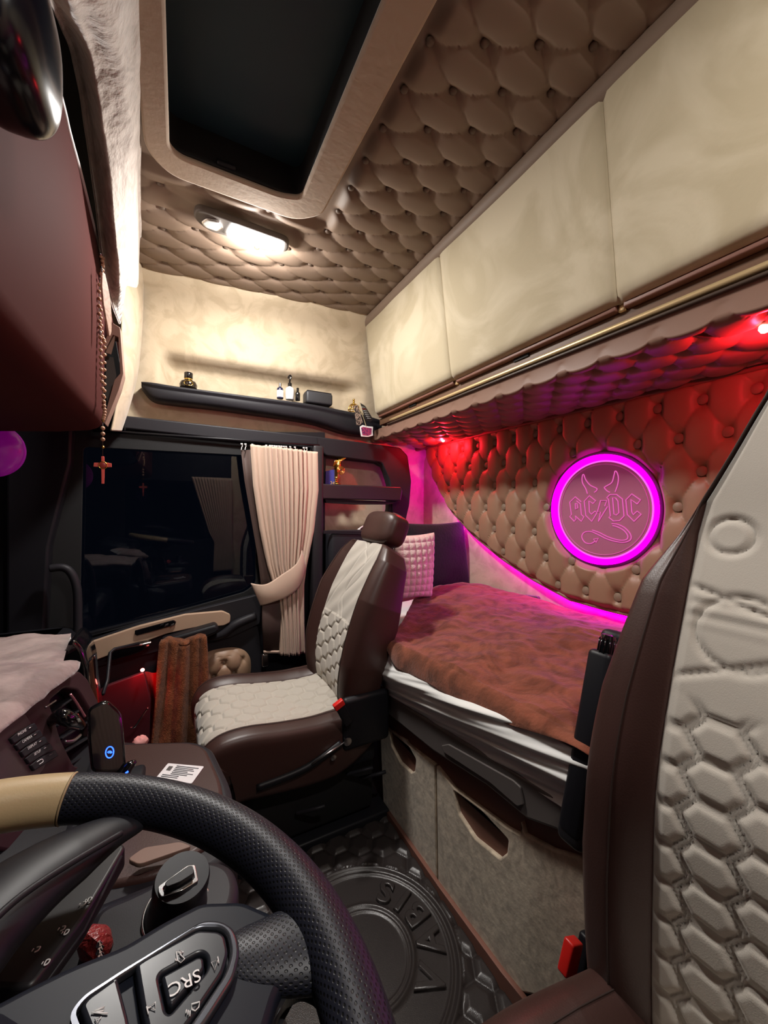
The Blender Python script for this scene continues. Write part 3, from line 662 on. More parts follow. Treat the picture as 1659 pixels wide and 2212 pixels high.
eng('letter_c', [(730, 765), (760, 735), (690, 678), (632, 740), (650, 900), (716, 965), (775, 870), (755, 850), (712, 885), (690, 860), (685, 735), (730, 765)])
eng('lightning_bolt', [(815, 732), (885, 732), (862, 795), (892, 800), (790, 965), (815, 860), (780, 858)], closed=True)
eng('letter_d', [(885, 700), (920, 665), (995, 665), (1060, 715), (1078, 905), (1025, 958), (960, 962), (908, 920), (925, 905), (905, 720)], closed=True)
eng('letter_d_counter', [(950, 700), (985, 705), (1010, 740), (1020, 870), (990, 895), (965, 885)], closed=True)
eng('letter_c', [(1225, 770), (1262, 725), (1165, 658), (1098, 725), (1115, 890), (1190, 965), (1270, 885), (1225, 850), (1180, 890), (1165, 860), (1155, 720), (1225, 770)])
eng('tail', [(940, 990), (1010, 1000), (1090, 1040), (1150, 1110), (1150, 1170), (1080, 1200), (980, 1190), (880, 1160), (780, 1110), (700, 1078), (630, 1090), (605, 1140), (640, 1200), (700, 1215), (750, 1190)], smooth=True)
eng('tail', [(950, 1012), (1010, 1030), (1080, 1070), (1120, 1130), (1100, 1170), (1020, 1175), (900, 1140), (800, 1090), (720, 1062)], smooth=True)
eng('tail_tip', [(735, 1165), (790, 1155), (765, 1200)], closed=True)
settle(bd)
# red soffit lamps
for n, (lx, ly, lab) in enumerate(((1.235, 1.66, 'red winged soffit lamp at the far end above the pillows'), (1.03, .325, 'red winged soffit lamp at the near end, cut by the frame'))):
    e = empty('soffit_lamp', (lx, ly, 1.47), lab, 'lamp', 'red lamps under the lockers')
    lathe('bulb', [(.004, .006), (.009, 0), (.010, -.006), (.006, -.013), (.001, -.015)], (lx, ly, 1.470), (0, 0, 1), RED_BULB, e, seg=14)
    lathe('rose', [(.016, .016), (.024, .012), (.022, .004), (.014, .0), (.010, .004)], (lx, ly, 1.472), (0, 0, 1), mat('lamp_bronze', (.25, .10, .06), .35, .6), e, seg=20)
    for s in (-1, 1):
        for q in range(5):
            tube('wing_feather', [Vector((lx, ly+s*.018, 1.480-.001*q)), Vector((lx-.01+.006*q, ly+s*(.04+.006*q), 1.474+.002*q)), Vector((lx-.022+.013*q, ly+s*(.085-.006*q), 1.478)), Vector((lx-.034+.018*q, ly+s*(.10-.012*q), 1.482))], [.005, .005, .004, .001], BROWN2, e, seg=6)
    settle(e)
# socket box on the lower rear wall
sk = tag(pplate('wall_socket', [(1134, 1284), (1164, 1288), (1170, 1314), (1136, 1309)], 'x', 1.393, mat('socket_grey', (.12, .08, .10), .5), .012, r=.006, bev=.004), 'small grey socket cover on the rear wall just above the blanket', 'socket')

# =================================================================== BUNK
bx0 = .668
bb = empty('bunk', (1.0, .45, 0), 'suede and leather bunk base with two cut-out door handles', 'bunk')
box('carcass', (1.035, .43, .20), (.70, 1.62, .40), BROWN, bb, bev=.01)
pplate('leather_front', [(818, 1505), (945, 1610), (1060, 1690), (1215, 1785), (1420, 1900), (1420, 2212), (1150, 2212), (1070, 2110), (950, 1925), (830, 1752), (822, 1640)], 'x', bx0+.012, BROWN2, .02, parent=bb, r=.003)
hd1 = [(845, 1577), (880, 1598), (903, 1640), (900, 1664), (893, 1668), (868, 1645), (850, 1610)]
hd2 = [(985, 1707), (1040, 1745), (1103, 1812), (1100, 1840), (1085, 1852), (1030, 1808), (995, 1755)]
dr1 = pplate('door', [(824, 1562), (850, 1578), (900, 1618), (944, 1650), (948, 1905), (832, 1738)], 'x', bx0, SUEDE_BUNK, .016, [hd1], parent=bb, r=.004, bev=.004)
dr2 = pplate('door', [(947, 1652), (985, 1700), (1100, 1785), (1128, 1800), (1132, 1770), (1140, 1800), (1200, 1832), (1262, 1850), (1320, 1900), (1340, 2180), (1130, 2140), (1085, 2088), (951, 1908)], 'x', bx0, SUEDE_BUNK, .016, [hd2], parent=bb, r=.004, bev=.004)
for d, hd in ((dr1, hd1), (dr2, hd2)):
    pplate('handle_recess', [((x-900)*1.08+900+(-6 if d is dr1 else 0), (y-1640)*1.06+1640) if d is dr1 else ((x-1045)*1.06+1045, (y-1780)*1.06+1780) for x, y in hd], 'x', bx0+.0085, mat('recess_brown', (.03, .010, .008), .35), .006, parent=d, r=.006)
pplate('kick_strip', [(830, 1740), (950, 1912), (1085, 2095), (1180, 2212), (1150, 2212), (1070, 2120), (948, 1932), (830, 1758)], 'x', bx0-.014, BROWN2, .012, parent=bb, r=0)
settle(bb)
lg = tag(pplate('bunk_ledge', [(812, 1478), (945, 1560), (1080, 1640), (1215, 1722), (1420, 1850), (1420, 1925), (1290, 1840), (1215, 1788), (1150, 1765), (1060, 1692), (945, 1620), (822, 1522)], 'x', .657, GREYP, .03, r=.004, bev=.006), 'dark grey plastic ledge along the bunk front under the white sheet', 'ledge')
pplate('cover_panel', [(955, 1610), (970, 1607), (1110, 1685), (1126, 1700), (1132, 1738), (1120, 1742), (1060, 1690), (960, 1625)], 'x', .6405, GREYP, .006, parent=lg, r=.004, bev=.002)
# mattress + sheet
zt_far, zt_near = .60, .70
def mtop(x, y):   # top of bedding
    f = np.clip((y-.3)/1.0, 0, 1)
    front = .672-.055*f**1.5
    return front+(.70-.01*f-front)*sstep(x, .62, 1.25)
mo = [(.69, -.35), (.69, 1.22), (.84, 1.44), (.95, 1.80), (1.37, 1.92), (1.37, -.35)]
ms = tag(plate('mattress', rpoly(mo, .05), SHEET, (0, 0, .51), (1, 0, 0), (0, 1, 0), .16, bev=.03), 'white mattress on the bunk under the brown blanket', 'mattress')
# sheet skirt on the front side
nu, nv = 260, 50; S = np.zeros((nv, nu, 3))
pth = spline([(.667, -.35, 0), (.662, .3, 0), (.658, .9, 0), (.668, 1.20, 0), (.72, 1.30, 0), (.80, 1.40, 0)], nu)
for j in range(nu):
    x, y = pth[j, :2]; zt = float(mtop(np.array(.64), np.array(y)))-.004
    zb = np.interp(y, [.3, .49, .9, 1.29], [.552, .540, .480, .440])-.004
    for i, v in enumerate(np.linspace(0, 1, nv)):
        z = zt+(zb-zt)*v
        wr = .024*float(vnoise(y*3+z*18, z*10+y*3.5, 1, 5))+.020*float(vnoise(y*9+z*46, z*34+y*8, 1, 6))+.010*float(vnoise(y*20+z*90, z*60+y*18, 1, 7))
        bul = .020*math.sin(math.pi*v)
        S[i, j] = (x-.012-bul-wr, y, z)
grid('sheet', S, SHEET, thick=.002); tag(bpy.data.objects['sheet'], 'white wrinkled sheet hanging below the blanket over the bunk front', 'sheet')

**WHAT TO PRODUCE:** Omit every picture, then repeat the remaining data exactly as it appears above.

**ANSWER TO THIS TASK:**
The Blender Python script for this scene continues. Write part 3, from line 662 on. More parts follow. Treat the picture as 1659 pixels wide and 2212 pixels high.
eng('letter_c', [(730, 765), (760, 735), (690, 678), (632, 740), (650, 900), (716, 965), (775, 870), (755, 850), (712, 885), (690, 860), (685, 735), (730, 765)])
eng('lightning_bolt', [(815, 732), (885, 732), (862, 795), (892, 800), (790, 965), (815, 860), (780, 858)], closed=True)
eng('letter_d', [(885, 700), (920, 665), (995, 665), (1060, 715), (1078, 905), (1025, 958), (960, 962), (908, 920), (925, 905), (905, 720)], closed=True)
eng('letter_d_counter', [(950, 700), (985, 705), (1010, 740), (1020, 870), (990, 895), (965, 885)], closed=True)
eng('letter_c', [(1225, 770), (1262, 725), (1165, 658), (1098, 725), (1115, 890), (1190, 965), (1270, 885), (1225, 850), (1180, 890), (1165, 860), (1155, 720), (1225, 770)])
eng('tail', [(940, 990), (1010, 1000), (1090, 1040), (1150, 1110), (1150, 1170), (1080, 1200), (980, 1190), (880, 1160), (780, 1110), (700, 1078), (630, 1090), (605, 1140), (640, 1200), (700, 1215), (750, 1190)], smooth=True)
eng('tail', [(950, 1012), (1010, 1030), (1080, 1070), (1120, 1130), (1100, 1170), (1020, 1175), (900, 1140), (800, 1090), (720, 1062)], smooth=True)
eng('tail_tip', [(735, 1165), (790, 1155), (765, 1200)], closed=True)
settle(bd)
# red soffit lamps
for n, (lx, ly, lab) in enumerate(((1.235, 1.66, 'red winged soffit lamp at the far end above the pillows'), (1.03, .325, 'red winged soffit lamp at the near end, cut by the frame'))):
    e = empty('soffit_lamp', (lx, ly, 1.47), lab, 'lamp', 'red lamps under the lockers')
    lathe('bulb', [(.004, .006), (.009, 0), (.010, -.006), (.006, -.013), (.001, -.015)], (lx, ly, 1.470), (0, 0, 1), RED_BULB, e, seg=14)
    lathe('rose', [(.016, .016), (.024, .012), (.022, .004), (.014, .0), (.010, .004)], (lx, ly, 1.472), (0, 0, 1), mat('lamp_bronze', (.25, .10, .06), .35, .6), e, seg=20)
    for s in (-1, 1):
        for q in range(5):
            tube('wing_feather', [Vector((lx, ly+s*.018, 1.480-.001*q)), Vector((lx-.01+.006*q, ly+s*(.04+.006*q), 1.474+.002*q)), Vector((lx-.022+.013*q, ly+s*(.085-.006*q), 1.478)), Vector((lx-.034+.018*q, ly+s*(.10-.012*q), 1.482))], [.005, .005, .004, .001], BROWN2, e, seg=6)
    settle(e)
# socket box on the lower rear wall
sk = tag(pplate('wall_socket', [(1134, 1284), (1164, 1288), (1170, 1314), (1136, 1309)], 'x', 1.393, mat('socket_grey', (.12, .08, .10), .5), .012, r=.006, bev=.004), 'small grey socket cover on the rear wall just above the blanket', 'socket')

# =================================================================== BUNK
bx0 = .668
bb = empty('bunk', (1.0, .45, 0), 'suede and leather bunk base with two cut-out door handles', 'bunk')
box('carcass', (1.035, .43, .20), (.70, 1.62, .40), BROWN, bb, bev=.01)
pplate('leather_front', [(818, 1505), (945, 1610), (1060, 1690), (1215, 1785), (1420, 1900), (1420, 2212), (1150, 2212), (1070, 2110), (950, 1925), (830, 1752), (822, 1640)], 'x', bx0+.012, BROWN2, .02, parent=bb, r=.003)
hd1 = [(845, 1577), (880, 1598), (903, 1640), (900, 1664), (893, 1668), (868, 1645), (850, 1610)]
hd2 = [(985, 1707), (1040, 1745), (1103, 1812), (1100, 1840), (1085, 1852), (1030, 1808), (995, 1755)]
dr1 = pplate('door', [(824, 1562), (850, 1578), (900, 1618), (944, 1650), (948, 1905), (832, 1738)], 'x', bx0, SUEDE_BUNK, .016, [hd1], parent=bb, r=.004, bev=.004)
dr2 = pplate('door', [(947, 1652), (985, 1700), (1100, 1785), (1128, 1800), (1132, 1770), (1140, 1800), (1200, 1832), (1262, 1850), (1320, 1900), (1340, 2180), (1130, 2140), (1085, 2088), (951, 1908)], 'x', bx0, SUEDE_BUNK, .016, [hd2], parent=bb, r=.004, bev=.004)
for d, hd in ((dr1, hd1), (dr2, hd2)):
    pplate('handle_recess', [((x-900)*1.08+900+(-6 if d is dr1 else 0), (y-1640)*1.06+1640) if d is dr1 else ((x-1045)*1.06+1045, (y-1780)*1.06+1780) for x, y in hd], 'x', bx0+.0085, mat('recess_brown', (.03, .010, .008), .35), .006, parent=d, r=.006)
pplate('kick_strip', [(830, 1740), (950, 1912), (1085, 2095), (1180, 2212), (1150, 2212), (1070, 2120), (948, 1932), (830, 1758)], 'x', bx0-.014, BROWN2, .012, parent=bb, r=0)
settle(bb)
lg = tag(pplate('bunk_ledge', [(812, 1478), (945, 1560), (1080, 1640), (1215, 1722), (1420, 1850), (1420, 1925), (1290, 1840), (1215, 1788), (1150, 1765), (1060, 1692), (945, 1620), (822, 1522)], 'x', .657, GREYP, .03, r=.004, bev=.006), 'dark grey plastic ledge along the bunk front under the white sheet', 'ledge')
pplate('cover_panel', [(955, 1610), (970, 1607), (1110, 1685), (1126, 1700), (1132, 1738), (1120, 1742), (1060, 1690), (960, 1625)], 'x', .6405, GREYP, .006, parent=lg, r=.004, bev=.002)
# mattress + sheet
zt_far, zt_near = .60, .70
def mtop(x, y):   # top of bedding
    f = np.clip((y-.3)/1.0, 0, 1)
    front = .672-.055*f**1.5
    return front+(.70-.01*f-front)*sstep(x, .62, 1.25)
mo = [(.69, -.35), (.69, 1.22), (.84, 1.44), (.95, 1.80), (1.37, 1.92), (1.37, -.35)]
ms = tag(plate('mattress', rpoly(mo, .05), SHEET, (0, 0, .51), (1, 0, 0), (0, 1, 0), .16, bev=.03), 'white mattress on the bunk under the brown blanket', 'mattress')
# sheet skirt on the front side
nu, nv = 260, 50; S = np.zeros((nv, nu, 3))
pth = spline([(.667, -.35, 0), (.662, .3, 0), (.658, .9, 0), (.668, 1.20, 0), (.72, 1.30, 0), (.80, 1.40, 0)], nu)
for j in range(nu):
    x, y = pth[j, :2]; zt = float(mtop(np.array(.64), np.array(y)))-.004
    zb = np.interp(y, [.3, .49, .9, 1.29], [.552, .540, .480, .440])-.004
    for i, v in enumerate(np.linspace(0, 1, nv)):
        z = zt+(zb-zt)*v
        wr = .024*float(vnoise(y*3+z*18, z*10+y*3.5, 1, 5))+.020*float(vnoise(y*9+z*46, z*34+y*8, 1, 6))+.010*float(vnoise(y*20+z*90, z*60+y*18, 1, 7))
        bul = .020*math.sin(math.pi*v)
        S[i, j] = (x-.012-bul-wr, y, z)
grid('sheet', S, SHEET, thick=.002); tag(bpy.data.objects['sheet'], 'white wrinkled sheet hanging below the blanket over the bunk front', 'sheet')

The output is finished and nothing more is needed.